The United Farmers of British Columbia

Overalls for work. Seasonal help from Vancouver, Hart's orchard, East Kelowna, 1921.Courtesy Mrs. Janet Graham

During the First World War, Canadian farmers on the Prairies and in Ontario were dissatisfied with the two old-line political parties and the apparent domination of government by eastern industrial interests wedded to high protective tariffs. These farmers developed new agrarian organizations to put forward their arguments for free trade and lower freight-rates. The United Farmers groups soon developed into powerful political parties. They elected governments in Ontario in 1919, in Alberta in 1921, and in Manitoba in 1922, and combined through the Canadian Council of Agriculture to form the Progressive Party to contest the federal election of 1921. But in B.C. the agitations by politically-conscious Prairie farmers were politely listened to, and ignored. Roderick Mackenzie of the Canadian Council of Agriculture addressed the 1917 B.C.F.G.A. Convention, calling on them to elect farmer-representatives to Parliament and to promote group legislation.
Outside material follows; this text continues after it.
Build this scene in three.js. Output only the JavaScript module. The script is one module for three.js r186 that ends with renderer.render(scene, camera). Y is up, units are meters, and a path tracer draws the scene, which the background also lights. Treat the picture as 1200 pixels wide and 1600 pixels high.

In 1917, representatives of the various Farmers' Institutes in B.C. did meet, with the encouragement of the provincial government, to found the United Farmers of British Columbia. One of the main promoters was J.L. Pridham, a Kelowna fruit grower. But the British Columbian version of the United Farmers was much less militant than its Prairie relatives. Agriculture on the Prairies spoke with a strong united voice because all grain growers had similar interests, but in B.C. there were great differences among fruit growers, dairymen, ranchers, and market gardeners. And any concerted action with the Prairie farmers was made impossible by the grain growers' emphasis on free trade, which included abolition of the duty on imported apples. To this the fruit growers, who had been demanding higher tariffs, at least on American apples, for over twenty-five years, were implacably opposed.

Dressed up for town.

The United Farmers of British Columbia did grow, however, as a provincial voice of agriculture-an early precursor of the British Columbia Federation of Agriculture. At its high point in 1922, it had over 3000 members in more than 150 locals, and had made an effort, coordinated by C.E. Barnes, president of the B.C.F.G.A., to absorb the Farmers' Institutes entirely. But the matter of political action was its downfall. While the United Farmers vacillated and would not make a decision on entering politics as a party, it did appoint a political committee which could endorse candidates put forward by locals. This committee was highjacked by the promises of General A.D. McRae, a wealthy Vancouver businessman who had bankrolled the new Provincial Party with a view to becoming the next premier. But after the endorsement of the Provincial Party, many farmers became disillusioned as its big business bias became increasingly obvious. The Provincial Party, despite McRae's money and the election of 1924, and the United Farmers of British Columbia, identified in the general mind with the fiasco, declined rapidly. Only six delegates attended its last convention in 1928. The first effort to establish a collective voice for agriculture in British Columbia had failed.